Need a quick activity to add to your next 4-H Club meeting? Try one of these fun resources.

The plan for your 4-H club meeting looked great on paper; you had volunteers to help set up and clean-up, a craft project, an agenda for a short business meeting, a science activity and a demonstration provided by one of the older teens in the group. Everyone arrived on time and was excited to participate but despite your careful planning, things did not go as planned.

The craft project that was supposed to take a half-hour was completed in 10 minutes. The business meeting was cut short because the group needed to collect some additional information before making a decision. Then your cellphone beeped with a text message from the teen who was supposed to provide the demonstration; she isn’t feeling well and will have to reschedule. While the science activity went really well, you now have 35 unscheduled minutes in your afternoon and a room full of 7 to 10 year-olds with nothing to do.

To prepare you for a challenge such as this, check out these fun games and activities from the authors of Unbored Games: Serious Fun for Everyone. The book contains more than 70 games, as well as suggestions for customizing old favorites. You can teach a simple game to young people and challenge them to “hack” it by coming up with new variations or rules. They’ll build skills in creativity, decision-making and team building in the process. For a preview, consider these activities from the Unbored blog:

  • Concentration Clapping Game – You might remember this one from when you were a kid. The blog features links to videos with game variations.
  • Actionary – A fun blend of Charades and Pictionary.
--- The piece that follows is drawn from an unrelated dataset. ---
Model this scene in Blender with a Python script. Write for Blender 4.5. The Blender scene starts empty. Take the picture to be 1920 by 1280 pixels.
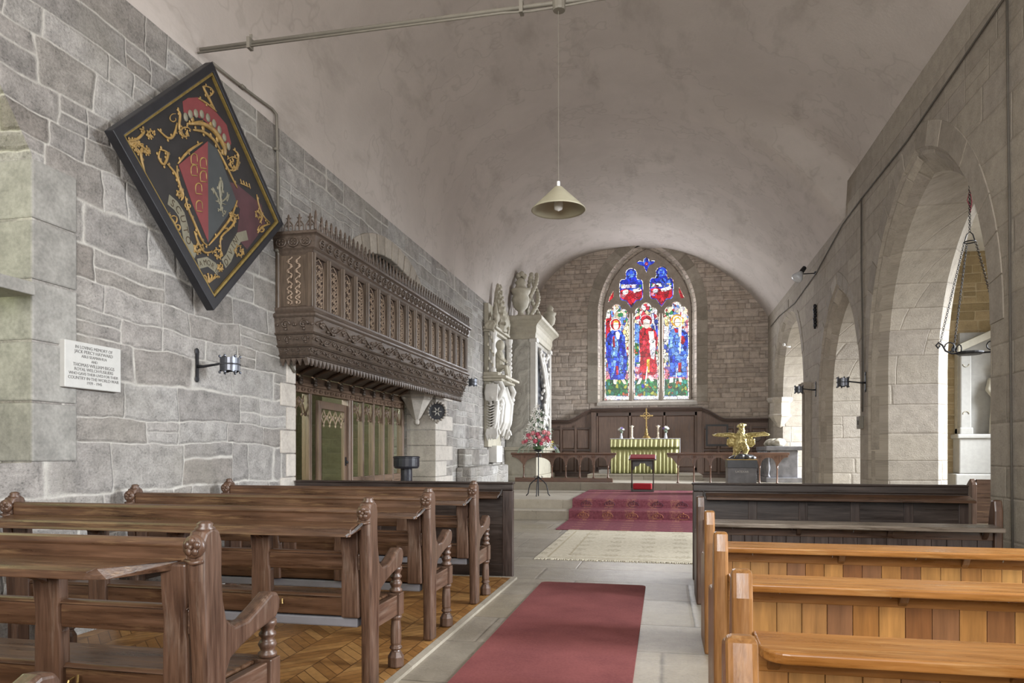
import bpy, bmesh, math, random
from mathutils import Vector, Matrix, geometry
rnd = random.Random(11)
SC = bpy.context.scene
COL = SC.collection
PI = math.pi
# ------------------------------------------------------------------ survey of the camera (image taken as 1920x1280)
H = 1.25; F = 1340.0; HZ = 846.0
TH = math.atan(285 / F); SN, CS = math.sin(TH), math.cos(TH)
def on_y(px, py, y):          # photo point -> (x, z) on the plane Y = y
    k = (px - 960) / F; x = (k*y*CS - y*SN) / (CS + k*SN); d = -x*SN + y*CS
    return x, (HZ - py)*d/F + H
def on_x(px, py, x):          # photo point -> (y, z) on the plane X = x
    k = (px - 960) / F; y = (-k*x*SN - x*CS) / (SN - k*CS); d = -x*SN + y*CS
    return y, (HZ - py)*d/F + H
# ------------------------------------------------------------------ mesh helper
class MB:
    def __init__(s): s.v = []; s.f = []; s.m = []; s.cm = 0
    def add(s, vs, fs):
        o = len(s.v); s.v += [tuple(p) for p in vs]; s.f += [[i+o for i in f] for f in fs]; s.m += [s.cm]*len(fs); return s
    def box(s, x0, x1, y0, y1, z0, z1):
        if x0 > x1: x0, x1 = x1, x0
        if y0 > y1: y0, y1 = y1, y0
        if z0 > z1: z0, z1 = z1, z0
        return s.add([(x0,y0,z0),(x1,y0,z0),(x1,y1,z0),(x0,y1,z0),(x0,y0,z1),(x1,y0,z1),(x1,y1,z1),(x0,y1,z1)],
                     [(0,3,2,1),(4,5,6,7),(0,1,5,4),(1,2,6,5),(2,3,7,6),(3,0,4,7)])
    def tube(s, path, r, n=8, closed=False, flat=1.0):
        P = [Vector(p) for p in path]; m = len(P); rs = r if isinstance(r, (list, tuple)) else [r]*m
        vs = []; a = None
        for i, p in enumerate(P):
            if closed: t = P[(i+1) % m] - P[i-1]
            else: t = P[min(i+1, m-1)] - P[max(i-1, 0)]
            t.normalize()
            if a is None:
                a = Vector((0,0,1)) if abs(t.z) < .9 else Vector((1,0,0))
            a = a - t*a.dot(t)
            if a.length < 1e-5: a = t.orthogonal()
            a.normalize(); b = t.cross(a)
            for k in range(n):
                w = 2*PI*k/n; vs.append(p + a*math.cos(w)*rs[i] + b*math.sin(w)*rs[i]*flat)
        fs = []
        for i in range(m if closed else m-1):
            j = (i+1) % m
            for k in range(n): fs.append((i*n+k, i*n+(k+1) % n, j*n+(k+1) % n, j*n+k))
        if not closed: fs += [tuple(range(n))[::-1], tuple((m-1)*n+k for k in range(n))]
        return s.add(vs, fs)
    def lathe(s, prof, n=16, c=(0,0,0), M=None, cap=True):
        vs = []; c = Vector(c)
        for r, z in prof:
            for k in range(n):
                p = Vector((r*math.cos(2*PI*k/n), r*math.sin(2*PI*k/n), z))
                vs.append((M @ p if M else p) + c)
        fs = [(i*n+k, i*n+(k+1) % n, (i+1)*n+(k+1) % n, (i+1)*n+k) for i in range(len(prof)-1) for k in range(n)]
        if cap: fs += [tuple(range(n))[::-1], tuple((len(prof)-1)*n+k for k in range(n))]
        return s.add(vs, fs)
    def prism(s, poly, fn, w0, w1):            # fn(u, v, w) -> xyz ; polygon extruded from w0 to w1
        n = len(poly); vs = [fn(u, v, w0) for u, v in poly] + [fn(u, v, w1) for u, v in poly]
        return s.add(vs, [tuple(range(n))[::-1], tuple(range(n, 2*n))] + [(i, (i+1) % n, n+(i+1) % n, n+i) for i in range(n)])
    def plate(s, outer, holes, fn, w0, w1=None, sides=True):   # polygon with holes, optional thickness
        loops = [outer] + list(holes)
        tri = geometry.tessellate_polygon([[Vector((u, v, 0)) for u, v in L] for L in loops])
        flat = [p for L in loops for p in L]; n = len(flat)
        vs = [fn(u, v, w0) for u, v in flat]; fs = [tuple(t) for t in tri]
        if w1 is not None:
            vs += [fn(u, v, w1) for u, v in flat]; fs += [tuple(i+n for i in t[::-1]) for t in tri]
            if sides:
                o = 0
                for L in loops:
                    m = len(L)
                    fs += [(o+i, o+(i+1) % m, n+o+(i+1) % m, n+o+i) for i in range(m)]; o += m
        return s.add(vs, fs)
    def ball(s, c, r, nu=10, nv=7, M=None):
        if not isinstance(r, (tuple, list)): r = (r, r, r)
        c = Vector(c); vs = []
        T = lambda p: (M @ p if M else p) + c
        vs.append(T(Vector((0,0,-r[2]))))
        for j in range(1, nv):
            a = -PI/2 + PI*j/nv
            for k in range(nu):
                vs.append(T(Vector((r[0]*math.cos(a)*math.cos(2*PI*k/nu), r[1]*math.cos(a)*math.sin(2*PI*k/nu), r[2]*math.sin(a)))))
        vs.append(T(Vector((0,0,r[2])))); L = len(vs)-1
        fs = [(0, 1+(k+1) % nu, 1+k) for k in range(nu)]
        for j in range(nv-2):
            for k in range(nu):
                a, b = 1+j*nu+k, 1+j*nu+(k+1) % nu; fs.append((a, b, b+nu, a+nu))
        fs += [(L, 1+(nv-2)*nu+k, 1+(nv-2)*nu+(k+1) % nu) for k in range(nu)]
        return s.add(vs, fs)
    def grid(s, nu, nv, fn):
        vs = [fn(i/nu, j/nv) for j in range(nv+1) for i in range(nu+1)]
        return s.add(vs, [(j*(nu+1)+i, j*(nu+1)+i+1, (j+1)*(nu+1)+i+1, (j+1)*(nu+1)+i) for j in range(nv) for i in range(nu)])
    def loft(s, rings, caps=True, closed=True):
        n = len(rings[0]); vs = [p for r in rings for p in r]; m = n if closed else n-1
        fs = [(i*n+k, i*n+(k+1) % n, (i+1)*n+(k+1) % n, (i+1)*n+k) for i in range(len(rings)-1) for k in range(m)]
        if caps and closed: fs += [tuple(range(n))[::-1], tuple((len(rings)-1)*n+k for k in range(n))]
        return s.add(vs, fs)
    def build(s, name, mats, parent=None, smooth=False, bevel=0, seg=2, solid=0, voxel=0, smoothit=0, sub=0):
        me = bpy.data.meshes.new(name); me.from_pydata(s.v, [], s.f); me.update()
        if not isinstance(mats, (list, tuple)): mats = [mats]
        for m in mats: me.materials.append(m)
        if len(mats) > 1: me.polygons.foreach_set('material_index', s.m)
        bm = bmesh.new(); bm.from_mesh(me); bmesh.ops.recalc_face_normals(bm, faces=bm.faces); bm.to_mesh(me); bm.free()
        if smooth: me.polygons.foreach_set('use_smooth', [True]*len(me.polygons))
        o = bpy.data.objects.new(name, me); COL.objects.link(o)
        if parent: o.parent = parent
        if solid:
            d = o.modifiers.new('solid', 'SOLIDIFY'); d.thickness = solid; d.offset = 0
        if voxel:
            d = o.modifiers.new('remesh', 'REMESH'); d.mode = 'VOXEL'; d.voxel_size = voxel; d.use_smooth_shade = True
        if smoothit:
            d = o.modifiers.new('smooth', 'SMOOTH'); d.factor = .5; d.iterations = smoothit
        if sub:
            d = o.modifiers.new('sub', 'SUBSURF'); d.levels = sub; d.render_levels = sub
        if bevel:
            d = o.modifiers.new('bevel', 'BEVEL'); d.width = bevel; d.segments = seg; d.limit_method = 'ANGLE'; d.angle_limit = math.radians(40)
        return o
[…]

One variation involves sculpting with Play-doh.
  • Wall Ball – If you have a ball and a wall, you can create a game.
  • Nimmity Bibbles – A variation of “Simon says.”
  • LED Glowies – Imagine the creative possibilities that exist when you attach an LED bulb to a 3V lithium battery with electrical tape. 
  • Magnetic Obstacle Course – Use rare earth magnets to guide another magnet through a maze.

Michigan State University Extension recommends you tuck a few of these games into your planning notebook and you’ll never be worried about unanticipated “downtime” again.